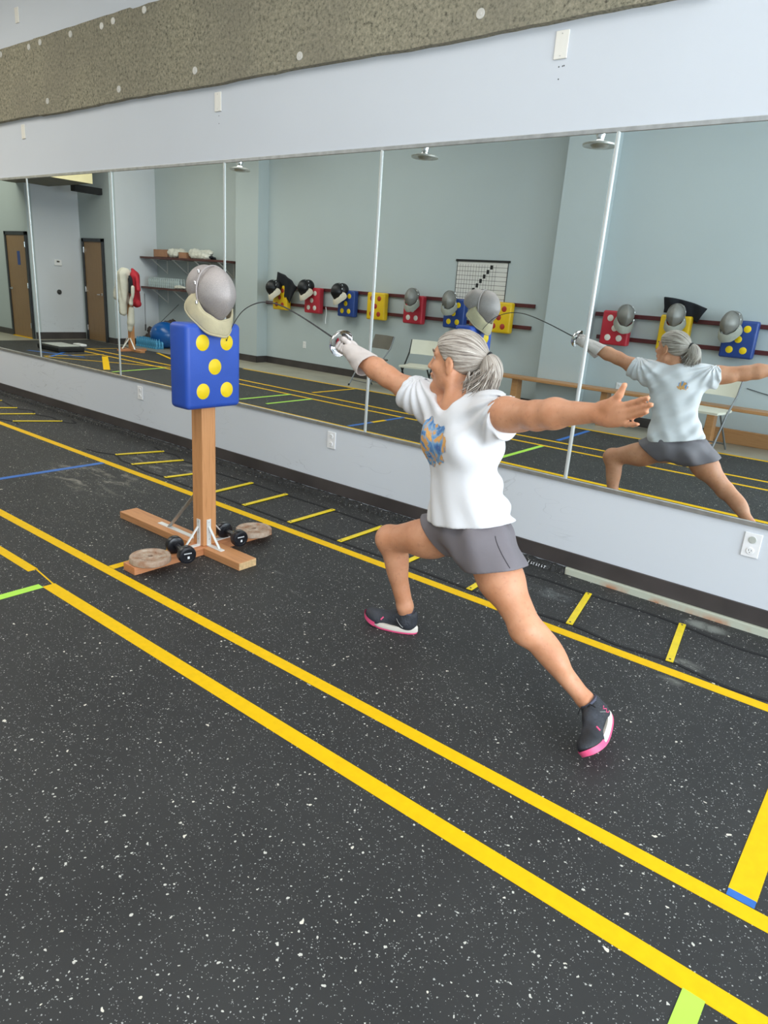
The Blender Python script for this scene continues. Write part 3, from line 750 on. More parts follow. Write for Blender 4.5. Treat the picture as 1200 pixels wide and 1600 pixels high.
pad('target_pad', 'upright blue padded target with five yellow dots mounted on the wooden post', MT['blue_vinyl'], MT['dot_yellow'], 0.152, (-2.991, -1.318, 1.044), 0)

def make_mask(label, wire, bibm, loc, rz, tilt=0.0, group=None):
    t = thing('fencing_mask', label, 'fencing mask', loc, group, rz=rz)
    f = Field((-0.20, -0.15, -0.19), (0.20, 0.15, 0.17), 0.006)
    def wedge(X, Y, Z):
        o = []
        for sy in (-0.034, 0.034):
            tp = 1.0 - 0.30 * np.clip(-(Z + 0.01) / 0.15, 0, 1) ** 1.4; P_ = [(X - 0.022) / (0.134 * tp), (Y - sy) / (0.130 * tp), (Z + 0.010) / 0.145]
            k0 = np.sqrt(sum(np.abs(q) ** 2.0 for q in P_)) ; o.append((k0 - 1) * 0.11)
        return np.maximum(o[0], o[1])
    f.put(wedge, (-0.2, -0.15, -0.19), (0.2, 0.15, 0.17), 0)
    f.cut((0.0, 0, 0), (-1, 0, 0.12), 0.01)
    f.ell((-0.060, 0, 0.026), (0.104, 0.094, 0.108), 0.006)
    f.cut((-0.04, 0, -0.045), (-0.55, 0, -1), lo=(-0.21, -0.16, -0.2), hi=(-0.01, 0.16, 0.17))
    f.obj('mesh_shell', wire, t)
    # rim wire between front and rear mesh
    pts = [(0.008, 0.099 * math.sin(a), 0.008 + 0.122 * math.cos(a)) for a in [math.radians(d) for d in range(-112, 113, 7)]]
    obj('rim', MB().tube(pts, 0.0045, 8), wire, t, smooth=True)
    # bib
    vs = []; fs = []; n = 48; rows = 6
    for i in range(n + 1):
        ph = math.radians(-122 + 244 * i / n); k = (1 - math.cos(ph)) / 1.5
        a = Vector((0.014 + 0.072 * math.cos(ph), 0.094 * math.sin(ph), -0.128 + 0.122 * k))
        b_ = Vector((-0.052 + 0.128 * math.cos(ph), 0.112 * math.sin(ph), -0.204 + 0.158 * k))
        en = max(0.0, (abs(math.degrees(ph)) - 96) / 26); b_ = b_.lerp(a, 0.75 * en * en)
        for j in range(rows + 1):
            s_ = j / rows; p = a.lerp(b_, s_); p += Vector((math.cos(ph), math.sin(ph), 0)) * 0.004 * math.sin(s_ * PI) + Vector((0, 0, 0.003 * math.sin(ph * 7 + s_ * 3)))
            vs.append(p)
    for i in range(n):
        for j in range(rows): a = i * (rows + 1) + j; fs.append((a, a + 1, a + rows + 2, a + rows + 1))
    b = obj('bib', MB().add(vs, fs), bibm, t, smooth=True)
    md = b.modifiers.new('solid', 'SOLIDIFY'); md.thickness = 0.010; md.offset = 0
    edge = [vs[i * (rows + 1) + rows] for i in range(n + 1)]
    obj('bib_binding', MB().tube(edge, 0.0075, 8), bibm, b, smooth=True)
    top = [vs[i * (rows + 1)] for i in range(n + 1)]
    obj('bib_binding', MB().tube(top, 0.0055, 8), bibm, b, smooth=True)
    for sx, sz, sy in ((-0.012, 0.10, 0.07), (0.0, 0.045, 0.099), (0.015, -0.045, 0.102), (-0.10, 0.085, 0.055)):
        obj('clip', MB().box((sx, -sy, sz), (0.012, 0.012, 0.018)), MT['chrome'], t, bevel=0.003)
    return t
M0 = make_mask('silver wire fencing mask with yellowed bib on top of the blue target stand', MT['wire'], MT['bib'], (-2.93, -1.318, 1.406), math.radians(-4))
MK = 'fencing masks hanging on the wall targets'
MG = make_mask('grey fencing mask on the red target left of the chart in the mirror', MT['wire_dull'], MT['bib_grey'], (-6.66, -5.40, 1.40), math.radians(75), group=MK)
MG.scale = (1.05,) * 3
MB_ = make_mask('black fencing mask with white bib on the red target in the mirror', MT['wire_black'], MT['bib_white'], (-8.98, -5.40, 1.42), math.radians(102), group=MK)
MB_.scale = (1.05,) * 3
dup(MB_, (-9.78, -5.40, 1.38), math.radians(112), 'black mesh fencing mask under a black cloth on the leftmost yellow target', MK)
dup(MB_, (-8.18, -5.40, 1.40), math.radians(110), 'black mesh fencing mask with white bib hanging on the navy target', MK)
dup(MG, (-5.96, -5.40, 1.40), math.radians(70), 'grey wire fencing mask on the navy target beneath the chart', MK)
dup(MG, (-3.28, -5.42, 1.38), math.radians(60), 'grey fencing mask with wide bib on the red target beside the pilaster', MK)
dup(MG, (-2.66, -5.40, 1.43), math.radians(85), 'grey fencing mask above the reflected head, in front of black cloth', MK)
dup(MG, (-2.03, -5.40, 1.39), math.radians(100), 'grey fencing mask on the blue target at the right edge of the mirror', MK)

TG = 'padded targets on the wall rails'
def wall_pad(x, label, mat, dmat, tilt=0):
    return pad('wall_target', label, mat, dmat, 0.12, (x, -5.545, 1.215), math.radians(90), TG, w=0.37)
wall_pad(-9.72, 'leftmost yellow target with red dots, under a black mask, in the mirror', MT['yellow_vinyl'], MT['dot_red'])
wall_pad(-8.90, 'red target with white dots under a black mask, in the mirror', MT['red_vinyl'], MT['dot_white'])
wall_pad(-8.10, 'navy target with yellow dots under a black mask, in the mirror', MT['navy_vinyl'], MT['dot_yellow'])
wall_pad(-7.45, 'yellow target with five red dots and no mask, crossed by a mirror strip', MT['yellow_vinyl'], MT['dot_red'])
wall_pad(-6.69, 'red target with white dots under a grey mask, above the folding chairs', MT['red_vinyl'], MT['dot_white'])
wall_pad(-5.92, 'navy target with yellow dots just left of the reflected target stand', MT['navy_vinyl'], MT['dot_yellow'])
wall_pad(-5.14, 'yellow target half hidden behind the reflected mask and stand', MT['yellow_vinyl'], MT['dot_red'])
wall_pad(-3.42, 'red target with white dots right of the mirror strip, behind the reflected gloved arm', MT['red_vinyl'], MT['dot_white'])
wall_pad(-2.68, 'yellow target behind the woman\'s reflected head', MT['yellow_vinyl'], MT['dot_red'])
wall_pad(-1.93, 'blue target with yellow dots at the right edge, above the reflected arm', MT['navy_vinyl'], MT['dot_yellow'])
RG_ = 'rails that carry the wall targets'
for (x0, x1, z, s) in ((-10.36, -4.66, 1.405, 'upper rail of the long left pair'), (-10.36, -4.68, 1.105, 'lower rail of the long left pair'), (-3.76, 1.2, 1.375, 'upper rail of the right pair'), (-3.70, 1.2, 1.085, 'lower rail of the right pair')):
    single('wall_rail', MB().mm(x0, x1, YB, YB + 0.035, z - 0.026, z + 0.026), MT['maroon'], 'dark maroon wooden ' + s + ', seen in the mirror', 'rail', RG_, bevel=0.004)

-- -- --

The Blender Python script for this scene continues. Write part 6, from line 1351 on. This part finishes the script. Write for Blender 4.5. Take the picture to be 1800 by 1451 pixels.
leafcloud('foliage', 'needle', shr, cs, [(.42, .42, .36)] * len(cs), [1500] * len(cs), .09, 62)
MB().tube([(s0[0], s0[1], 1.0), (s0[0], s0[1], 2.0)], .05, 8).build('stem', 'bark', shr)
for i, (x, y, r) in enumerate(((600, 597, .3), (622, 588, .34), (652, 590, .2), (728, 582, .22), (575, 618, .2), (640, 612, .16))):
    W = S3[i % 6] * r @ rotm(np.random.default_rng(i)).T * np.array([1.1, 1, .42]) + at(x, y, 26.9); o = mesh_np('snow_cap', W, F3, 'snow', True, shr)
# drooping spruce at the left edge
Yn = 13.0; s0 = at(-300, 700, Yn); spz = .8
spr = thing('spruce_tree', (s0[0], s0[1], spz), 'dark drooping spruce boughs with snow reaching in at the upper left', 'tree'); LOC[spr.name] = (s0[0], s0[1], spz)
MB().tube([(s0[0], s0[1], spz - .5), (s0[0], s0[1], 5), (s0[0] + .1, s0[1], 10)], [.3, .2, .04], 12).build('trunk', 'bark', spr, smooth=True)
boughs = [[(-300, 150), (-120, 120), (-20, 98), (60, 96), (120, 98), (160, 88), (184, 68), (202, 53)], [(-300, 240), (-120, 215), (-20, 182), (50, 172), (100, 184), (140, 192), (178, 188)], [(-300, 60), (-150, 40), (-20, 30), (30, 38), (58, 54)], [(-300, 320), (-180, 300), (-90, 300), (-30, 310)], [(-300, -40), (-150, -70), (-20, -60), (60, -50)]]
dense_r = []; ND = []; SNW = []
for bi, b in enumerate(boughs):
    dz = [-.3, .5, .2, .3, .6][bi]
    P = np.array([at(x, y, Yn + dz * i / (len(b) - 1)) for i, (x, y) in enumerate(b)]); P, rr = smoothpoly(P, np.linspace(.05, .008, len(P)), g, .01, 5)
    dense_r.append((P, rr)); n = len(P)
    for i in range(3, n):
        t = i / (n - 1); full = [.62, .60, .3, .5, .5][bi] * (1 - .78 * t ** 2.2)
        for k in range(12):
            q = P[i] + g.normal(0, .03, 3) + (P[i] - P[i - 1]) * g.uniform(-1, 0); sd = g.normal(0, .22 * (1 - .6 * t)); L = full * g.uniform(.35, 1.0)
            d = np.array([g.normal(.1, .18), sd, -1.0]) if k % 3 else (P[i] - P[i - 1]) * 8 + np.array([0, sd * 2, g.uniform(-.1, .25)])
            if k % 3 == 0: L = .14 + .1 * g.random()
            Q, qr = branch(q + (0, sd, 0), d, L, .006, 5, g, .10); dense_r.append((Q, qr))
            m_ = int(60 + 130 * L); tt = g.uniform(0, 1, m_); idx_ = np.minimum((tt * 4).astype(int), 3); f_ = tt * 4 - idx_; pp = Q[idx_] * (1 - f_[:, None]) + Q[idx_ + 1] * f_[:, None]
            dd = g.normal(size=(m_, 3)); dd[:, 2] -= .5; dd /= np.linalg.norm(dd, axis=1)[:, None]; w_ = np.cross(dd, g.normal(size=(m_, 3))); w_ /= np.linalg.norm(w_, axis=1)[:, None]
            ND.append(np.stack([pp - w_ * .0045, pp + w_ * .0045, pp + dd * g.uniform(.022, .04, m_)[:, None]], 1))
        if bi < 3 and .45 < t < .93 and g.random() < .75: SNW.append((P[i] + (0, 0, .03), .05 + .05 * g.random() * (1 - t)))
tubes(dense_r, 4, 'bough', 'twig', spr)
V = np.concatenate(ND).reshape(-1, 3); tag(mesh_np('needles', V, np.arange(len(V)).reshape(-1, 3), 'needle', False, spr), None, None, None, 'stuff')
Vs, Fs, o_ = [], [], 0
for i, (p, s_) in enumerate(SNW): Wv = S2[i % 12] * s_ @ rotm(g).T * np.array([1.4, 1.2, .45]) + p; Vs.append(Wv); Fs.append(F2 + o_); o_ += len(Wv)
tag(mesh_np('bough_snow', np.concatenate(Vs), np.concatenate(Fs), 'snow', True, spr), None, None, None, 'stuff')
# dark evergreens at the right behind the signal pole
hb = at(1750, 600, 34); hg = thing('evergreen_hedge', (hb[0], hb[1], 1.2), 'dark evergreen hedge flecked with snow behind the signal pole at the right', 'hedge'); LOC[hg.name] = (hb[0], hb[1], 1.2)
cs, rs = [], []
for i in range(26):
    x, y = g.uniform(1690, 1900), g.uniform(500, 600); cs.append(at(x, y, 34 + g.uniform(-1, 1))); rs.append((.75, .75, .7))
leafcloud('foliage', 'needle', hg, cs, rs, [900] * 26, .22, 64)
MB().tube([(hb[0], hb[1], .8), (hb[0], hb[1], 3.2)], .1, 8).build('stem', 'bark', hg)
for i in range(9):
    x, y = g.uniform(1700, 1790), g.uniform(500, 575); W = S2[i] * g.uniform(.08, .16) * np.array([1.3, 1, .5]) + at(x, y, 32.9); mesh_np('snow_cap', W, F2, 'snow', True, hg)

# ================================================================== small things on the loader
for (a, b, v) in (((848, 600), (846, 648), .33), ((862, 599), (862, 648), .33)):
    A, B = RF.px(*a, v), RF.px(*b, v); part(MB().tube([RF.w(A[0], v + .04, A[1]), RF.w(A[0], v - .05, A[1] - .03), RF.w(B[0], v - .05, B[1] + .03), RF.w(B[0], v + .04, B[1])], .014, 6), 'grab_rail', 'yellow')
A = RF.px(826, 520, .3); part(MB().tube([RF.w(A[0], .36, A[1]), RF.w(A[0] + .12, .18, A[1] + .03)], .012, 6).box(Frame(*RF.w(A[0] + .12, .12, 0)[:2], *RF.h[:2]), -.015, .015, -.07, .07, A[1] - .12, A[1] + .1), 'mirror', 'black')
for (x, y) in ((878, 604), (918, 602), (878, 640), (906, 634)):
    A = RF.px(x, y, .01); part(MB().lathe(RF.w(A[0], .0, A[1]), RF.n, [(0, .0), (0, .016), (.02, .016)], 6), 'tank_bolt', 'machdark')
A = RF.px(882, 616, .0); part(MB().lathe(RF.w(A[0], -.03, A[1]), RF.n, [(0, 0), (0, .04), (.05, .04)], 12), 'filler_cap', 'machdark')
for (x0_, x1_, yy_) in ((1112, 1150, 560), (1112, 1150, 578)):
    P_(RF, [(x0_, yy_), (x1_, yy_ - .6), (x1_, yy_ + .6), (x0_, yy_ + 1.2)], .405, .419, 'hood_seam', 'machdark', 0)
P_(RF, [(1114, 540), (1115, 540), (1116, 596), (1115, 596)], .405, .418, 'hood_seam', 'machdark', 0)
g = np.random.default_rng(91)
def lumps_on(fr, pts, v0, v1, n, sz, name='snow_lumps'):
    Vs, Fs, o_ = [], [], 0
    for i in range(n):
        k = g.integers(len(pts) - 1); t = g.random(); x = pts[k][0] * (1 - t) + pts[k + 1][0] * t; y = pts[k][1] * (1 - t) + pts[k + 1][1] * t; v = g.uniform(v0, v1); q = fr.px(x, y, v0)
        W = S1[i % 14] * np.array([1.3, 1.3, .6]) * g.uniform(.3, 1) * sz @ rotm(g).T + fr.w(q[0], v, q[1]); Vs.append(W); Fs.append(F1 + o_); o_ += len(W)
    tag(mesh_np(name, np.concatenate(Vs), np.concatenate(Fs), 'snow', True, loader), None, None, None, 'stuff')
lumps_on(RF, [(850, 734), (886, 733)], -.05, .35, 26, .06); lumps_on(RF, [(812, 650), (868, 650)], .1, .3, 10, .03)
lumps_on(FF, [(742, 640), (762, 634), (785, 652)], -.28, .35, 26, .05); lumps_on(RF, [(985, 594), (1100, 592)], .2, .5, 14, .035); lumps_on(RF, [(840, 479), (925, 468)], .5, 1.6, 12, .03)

-- -- --

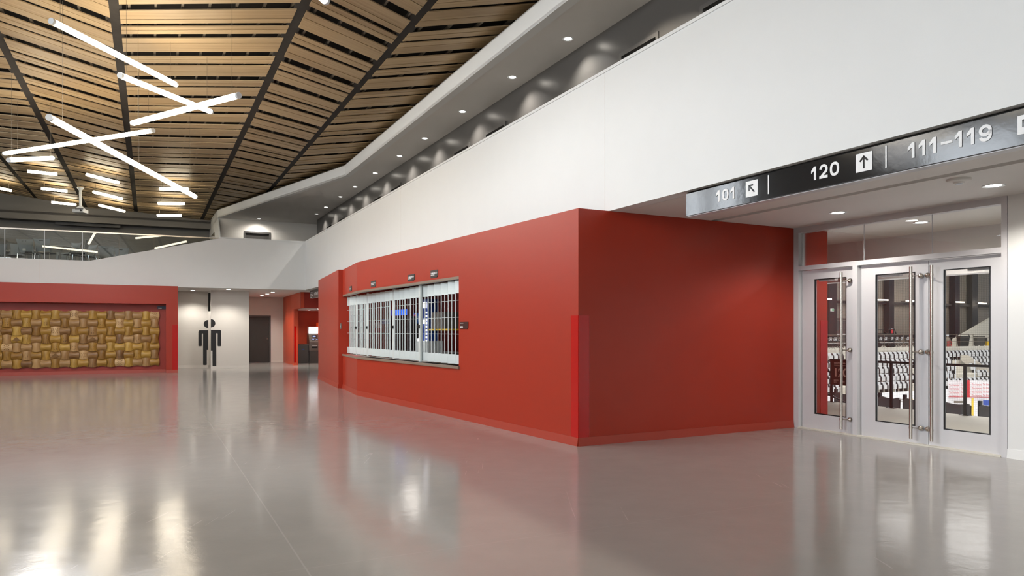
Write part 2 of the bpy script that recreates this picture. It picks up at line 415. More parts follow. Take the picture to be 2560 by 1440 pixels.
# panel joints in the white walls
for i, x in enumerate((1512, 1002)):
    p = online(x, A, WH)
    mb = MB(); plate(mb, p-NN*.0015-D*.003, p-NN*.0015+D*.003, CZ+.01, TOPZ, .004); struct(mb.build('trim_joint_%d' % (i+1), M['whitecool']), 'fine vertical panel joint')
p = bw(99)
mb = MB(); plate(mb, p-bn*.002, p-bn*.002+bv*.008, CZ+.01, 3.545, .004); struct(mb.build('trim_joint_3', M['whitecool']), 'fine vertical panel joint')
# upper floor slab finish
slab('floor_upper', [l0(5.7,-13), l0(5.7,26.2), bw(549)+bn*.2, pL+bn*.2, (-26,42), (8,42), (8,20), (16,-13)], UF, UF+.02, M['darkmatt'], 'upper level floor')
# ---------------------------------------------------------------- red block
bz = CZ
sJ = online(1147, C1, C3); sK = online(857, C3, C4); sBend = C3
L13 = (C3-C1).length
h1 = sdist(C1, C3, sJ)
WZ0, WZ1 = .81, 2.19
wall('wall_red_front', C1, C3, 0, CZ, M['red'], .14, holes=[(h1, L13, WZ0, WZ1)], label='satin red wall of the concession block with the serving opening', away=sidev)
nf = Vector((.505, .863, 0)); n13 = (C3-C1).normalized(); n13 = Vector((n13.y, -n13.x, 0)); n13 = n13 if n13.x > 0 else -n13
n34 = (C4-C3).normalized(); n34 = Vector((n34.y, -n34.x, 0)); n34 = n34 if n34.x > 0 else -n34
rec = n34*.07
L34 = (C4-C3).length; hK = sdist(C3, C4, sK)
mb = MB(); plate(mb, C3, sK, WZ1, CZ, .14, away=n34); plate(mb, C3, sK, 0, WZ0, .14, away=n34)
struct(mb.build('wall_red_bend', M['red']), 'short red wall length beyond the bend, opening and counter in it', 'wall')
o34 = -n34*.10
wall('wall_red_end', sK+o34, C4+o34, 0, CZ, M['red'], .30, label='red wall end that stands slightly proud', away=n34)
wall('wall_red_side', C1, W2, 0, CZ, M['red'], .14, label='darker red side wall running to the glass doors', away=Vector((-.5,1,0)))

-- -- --

--- Task objective ---
Extract the lines of the preceding material that run from the line with "1600 pixels high." through the line with "pad('target_pad', 'upright blue", inclusive, reproducing them exactly and adding nothing.

--- Result ---
The Blender Python script for this scene continues. Write part 3, from line 750 on. More parts follow. Write for Blender 4.5. Treat the picture as 1200 pixels wide and 1600 pixels high.
pad('target_pad', 'upright blue padded target with five yellow dots mounted on the wooden post', MT['blue_vinyl'], MT['dot_yellow'], 0.152, (-2.991, -1.318, 1.044), 0)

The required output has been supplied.